RAINY SEASON DESCENDS
After going back to bed for a nap it was raining heavily when we got up so we whiled away the morning at a café waiting for the rain to stop … which we were sure it would. It didn’t, but we really wanted to visit the nearby waterfall we’d read about and it was our last day in Luang Prabang so we booked ourselves on a tour and headed off, ponchos in hand. It rained for most of the afternoon, although luckily more lightly when we were enjoying the walk to see the waterfalls. There were pools for swimming in at the bottom but the rain had made it feel a little cold for that so we walked the slippery muddy path to the source of the falls. It was a rather exposed view point at the top with just a wobbly bamboo rail separting us from the sheer drop. I stood in the background a little nervously as Andy waded through the water to take some pictures. I was very apprehensive about the walk back down the muddy hill, especially after my experiences in the jungle in Luang Nam Tha but we found a big walking stick and took it very slowly and made it to the bottom without incident. Whilst we were waiting for our driver to take us back to Luang Prabang the thunder and lightening started and the rain got heavier and heavier. It was a hairy drive back with parts of the road covered with sheets of water and the locals all standing by taking pictures and helping to clear the debris that was floating across the road. Our driver looked pretty nervous crossing the road a few times but luckily we made it back in one piece. The roads of Luang Prabang were all flooded when we returned.
HERBAL STEAMING
I am a big fan of partaking in the local bathing/spa/massage customs so we couldn’t miss out on experiencing a traditional Laotian herbal sauna and massage. We had read about the facilities at the Red Cross, which a cheap, rough and ready facility that the locals frequent. Whilst not at all luxurious (we paid 3.50 pounds for a sauna and massage!) it was a fantastic, fun and funny experience. The sauna was just a small wooden room, one for men and one for women, and it was so dark and steamy that when I entered I could not see a thing, not even the sides of the room – it was quite disconcerting until my eyes adjusted. I was the only one in the room for a while and I sat on the bench and enjoyed the warm steam and smell of the beautiful herbs that are a feature of the sauna. We went for a few rounds in the sauna enjoying tea whilst we cooled off and watching Wimbledon on the television with a bunch of half naked Laotians, including a monk, which was a rather bizarre experience! The massage was very enjoyable, although unfortunately I felt a big crack in my ribs as I lay down … the damage I had done falling on my side onto a rock in the jungle finally making itself known. Ouch!

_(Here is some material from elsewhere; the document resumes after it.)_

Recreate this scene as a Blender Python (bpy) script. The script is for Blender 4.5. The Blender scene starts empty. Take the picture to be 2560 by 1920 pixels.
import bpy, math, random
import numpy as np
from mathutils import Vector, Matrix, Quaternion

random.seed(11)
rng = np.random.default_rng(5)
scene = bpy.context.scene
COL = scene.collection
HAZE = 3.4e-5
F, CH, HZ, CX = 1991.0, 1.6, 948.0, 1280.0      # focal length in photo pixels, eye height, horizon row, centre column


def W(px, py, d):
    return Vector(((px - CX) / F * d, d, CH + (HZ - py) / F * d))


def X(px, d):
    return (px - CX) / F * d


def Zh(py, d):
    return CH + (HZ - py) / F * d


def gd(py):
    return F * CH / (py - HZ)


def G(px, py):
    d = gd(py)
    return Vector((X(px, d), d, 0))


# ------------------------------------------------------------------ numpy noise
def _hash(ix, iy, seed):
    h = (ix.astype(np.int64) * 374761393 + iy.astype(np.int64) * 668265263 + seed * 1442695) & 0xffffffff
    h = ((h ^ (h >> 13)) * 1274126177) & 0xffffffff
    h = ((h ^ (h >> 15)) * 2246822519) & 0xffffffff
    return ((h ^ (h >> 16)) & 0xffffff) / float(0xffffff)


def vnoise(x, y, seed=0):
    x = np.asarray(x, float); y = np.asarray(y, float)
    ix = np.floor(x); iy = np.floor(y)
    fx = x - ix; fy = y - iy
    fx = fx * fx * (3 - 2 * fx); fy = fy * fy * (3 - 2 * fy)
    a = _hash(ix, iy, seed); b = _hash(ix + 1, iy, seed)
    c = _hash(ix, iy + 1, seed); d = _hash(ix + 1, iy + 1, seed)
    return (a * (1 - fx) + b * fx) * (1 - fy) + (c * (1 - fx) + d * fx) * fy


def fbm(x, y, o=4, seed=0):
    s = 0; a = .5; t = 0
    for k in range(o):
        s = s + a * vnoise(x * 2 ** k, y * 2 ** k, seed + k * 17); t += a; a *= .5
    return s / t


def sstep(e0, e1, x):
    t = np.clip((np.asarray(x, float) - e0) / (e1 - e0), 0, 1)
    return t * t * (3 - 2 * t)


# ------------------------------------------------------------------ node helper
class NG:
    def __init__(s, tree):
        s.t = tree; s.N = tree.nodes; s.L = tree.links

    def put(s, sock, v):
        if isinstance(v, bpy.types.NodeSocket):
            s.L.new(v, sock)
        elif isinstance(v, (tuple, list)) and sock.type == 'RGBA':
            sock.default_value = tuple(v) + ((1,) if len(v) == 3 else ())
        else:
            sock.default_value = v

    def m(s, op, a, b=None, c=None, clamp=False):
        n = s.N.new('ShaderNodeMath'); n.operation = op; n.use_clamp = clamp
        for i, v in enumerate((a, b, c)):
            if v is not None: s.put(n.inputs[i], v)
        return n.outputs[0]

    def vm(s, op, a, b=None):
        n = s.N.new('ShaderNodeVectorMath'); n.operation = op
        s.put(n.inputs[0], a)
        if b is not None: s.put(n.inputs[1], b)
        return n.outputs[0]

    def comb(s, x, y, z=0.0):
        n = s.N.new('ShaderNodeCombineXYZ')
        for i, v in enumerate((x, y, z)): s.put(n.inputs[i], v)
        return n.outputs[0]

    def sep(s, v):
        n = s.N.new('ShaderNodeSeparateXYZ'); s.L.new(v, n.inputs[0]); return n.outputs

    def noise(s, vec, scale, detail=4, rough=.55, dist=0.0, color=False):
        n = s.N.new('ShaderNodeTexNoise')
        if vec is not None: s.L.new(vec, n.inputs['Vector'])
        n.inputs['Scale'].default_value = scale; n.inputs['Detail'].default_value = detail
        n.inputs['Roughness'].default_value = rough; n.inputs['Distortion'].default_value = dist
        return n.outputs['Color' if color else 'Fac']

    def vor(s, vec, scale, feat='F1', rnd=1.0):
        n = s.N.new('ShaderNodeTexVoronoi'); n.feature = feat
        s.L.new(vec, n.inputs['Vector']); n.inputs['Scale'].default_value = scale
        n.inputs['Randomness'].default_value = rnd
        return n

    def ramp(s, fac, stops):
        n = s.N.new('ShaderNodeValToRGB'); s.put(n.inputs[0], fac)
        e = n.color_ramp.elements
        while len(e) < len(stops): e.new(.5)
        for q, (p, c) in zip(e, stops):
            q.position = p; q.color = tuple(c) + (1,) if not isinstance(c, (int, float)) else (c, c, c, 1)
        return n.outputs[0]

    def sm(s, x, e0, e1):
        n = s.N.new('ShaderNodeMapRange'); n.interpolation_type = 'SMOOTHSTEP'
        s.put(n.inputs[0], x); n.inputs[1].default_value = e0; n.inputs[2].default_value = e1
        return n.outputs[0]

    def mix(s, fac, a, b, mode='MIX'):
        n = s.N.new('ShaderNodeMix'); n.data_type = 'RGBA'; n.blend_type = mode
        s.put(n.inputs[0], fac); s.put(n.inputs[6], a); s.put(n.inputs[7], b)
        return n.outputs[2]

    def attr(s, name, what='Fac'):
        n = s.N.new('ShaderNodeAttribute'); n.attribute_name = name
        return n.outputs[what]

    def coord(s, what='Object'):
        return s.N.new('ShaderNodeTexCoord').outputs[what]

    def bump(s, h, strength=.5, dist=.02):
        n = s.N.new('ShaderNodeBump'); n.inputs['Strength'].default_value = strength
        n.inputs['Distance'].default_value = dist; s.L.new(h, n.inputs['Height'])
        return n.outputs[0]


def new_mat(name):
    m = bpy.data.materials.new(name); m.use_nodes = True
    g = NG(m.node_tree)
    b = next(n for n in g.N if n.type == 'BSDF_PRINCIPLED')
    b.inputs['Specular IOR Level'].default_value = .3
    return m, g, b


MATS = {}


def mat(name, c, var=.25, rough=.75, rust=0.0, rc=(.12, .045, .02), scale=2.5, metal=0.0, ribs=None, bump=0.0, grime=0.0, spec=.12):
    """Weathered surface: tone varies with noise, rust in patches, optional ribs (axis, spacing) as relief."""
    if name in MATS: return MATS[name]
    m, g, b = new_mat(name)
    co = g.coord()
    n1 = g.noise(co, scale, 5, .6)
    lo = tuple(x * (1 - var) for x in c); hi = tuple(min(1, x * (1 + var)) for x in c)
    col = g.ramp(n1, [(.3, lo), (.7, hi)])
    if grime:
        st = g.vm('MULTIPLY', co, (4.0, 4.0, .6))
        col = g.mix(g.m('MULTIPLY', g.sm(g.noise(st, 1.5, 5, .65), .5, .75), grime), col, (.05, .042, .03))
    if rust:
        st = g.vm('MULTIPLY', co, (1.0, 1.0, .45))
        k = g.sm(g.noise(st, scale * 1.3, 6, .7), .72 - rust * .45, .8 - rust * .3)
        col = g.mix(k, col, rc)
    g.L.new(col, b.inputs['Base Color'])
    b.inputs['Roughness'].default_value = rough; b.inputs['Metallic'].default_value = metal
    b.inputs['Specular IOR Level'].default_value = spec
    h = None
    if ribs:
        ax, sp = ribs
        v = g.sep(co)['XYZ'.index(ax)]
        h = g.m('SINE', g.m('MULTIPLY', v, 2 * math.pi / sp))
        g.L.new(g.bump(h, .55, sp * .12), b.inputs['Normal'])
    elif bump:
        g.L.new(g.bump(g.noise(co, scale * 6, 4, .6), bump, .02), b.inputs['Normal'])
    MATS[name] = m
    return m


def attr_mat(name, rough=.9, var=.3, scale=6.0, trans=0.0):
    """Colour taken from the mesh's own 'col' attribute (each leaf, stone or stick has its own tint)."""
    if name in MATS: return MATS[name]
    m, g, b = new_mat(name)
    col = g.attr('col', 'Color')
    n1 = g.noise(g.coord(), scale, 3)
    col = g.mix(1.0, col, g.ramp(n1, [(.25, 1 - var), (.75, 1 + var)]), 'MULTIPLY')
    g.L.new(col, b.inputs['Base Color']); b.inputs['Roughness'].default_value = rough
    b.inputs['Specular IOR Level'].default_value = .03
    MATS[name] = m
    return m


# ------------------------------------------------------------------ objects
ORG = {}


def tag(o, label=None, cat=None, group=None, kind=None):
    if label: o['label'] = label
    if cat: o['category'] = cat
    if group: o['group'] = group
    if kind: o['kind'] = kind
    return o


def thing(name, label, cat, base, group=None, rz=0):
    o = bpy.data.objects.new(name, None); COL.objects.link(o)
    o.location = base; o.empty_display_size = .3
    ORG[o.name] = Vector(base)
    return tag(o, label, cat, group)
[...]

The rain was still falling when we arose at 6am on our final day, again hoping to see the giving of the alms, so we watched from the comfort of our balcony before grabbing our back packs and boarding the bus to Vientiane. In the few days we were there Luang Prabang made a great impact on us, despite all the rain, and has been filed away on the list of places that I will dream of returning to one day.